Catherine Lepp’s substitute muse is a near life-sized, artist-made, sexless, headless pantyhose puppet tied up with strings, clamped into place for each pose and stuffed into a suitcase when not in use. Hardly loveable. Lepp adds, “My latest works are inhabited by a second body made from pillows, metal coat hangers, and hosiery. She/It has legs, a torso and arms, but no head and it can’t stand up.” Flopping about, spineless, and as charming as a post-coital praying mantis, Lepp’s puppet is an eye-stopping response to Titian’s boneless, pillowy reclining nudes. She/It appears centerstage in a series of mural-scale, black and white interiors depicting the artist’s studio re-imagined as a black box theater. Teetering suggestively, if not impossibly, on a flattened cubist idea of a stool, Lepp’s “second body” is joined by a random ensemble of studio objects — among them potted plants, window fans, an owl figurine, a propped-open door — their appearances distilled to a Sumi Master simplicity. Seen in a coruscating light, these staged compositions recall Tintoretto’s candle-lit modellas, their unstable illumination captured with a brush loaded with white lead speed-skating across a midnight ground.
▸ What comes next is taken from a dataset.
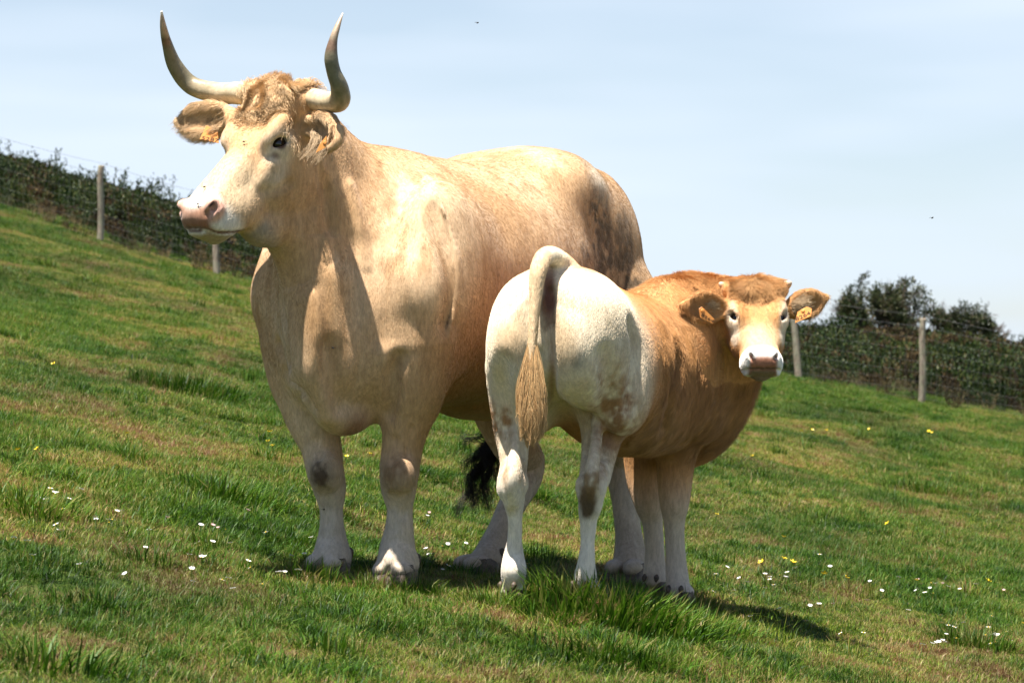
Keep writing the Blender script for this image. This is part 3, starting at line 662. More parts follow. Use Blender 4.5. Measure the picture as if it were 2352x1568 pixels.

There’s a lot to see and analyze in these works. Lepp’s “second body,” grotesque and starkly silhouetted in ghostly white, belies the absence of the live model rather than offering a believable facsimile. Similar paradoxes abound; the modeling of still-life objects and background architectural elements are suppressed, yet they are grounded on an insistent perspectival grid. Simultaneously suggesting illusionistic pictorial space while amplifying each object’s flatness, the compositions dissolve into surface patterns and resound with a dissonant, yet captivating, spatial tension. Narrative scale distortions and the blurring of distinctions between inside and outside space offer additional signposts suggesting that Lepp’s “second body” has one foot in the Renaissance and one in the Middle Ages, allowing her to rummage through art histories cherry-picking strategies best suited to touring her viewers through the make-believe twilight world that is the artist’s studio.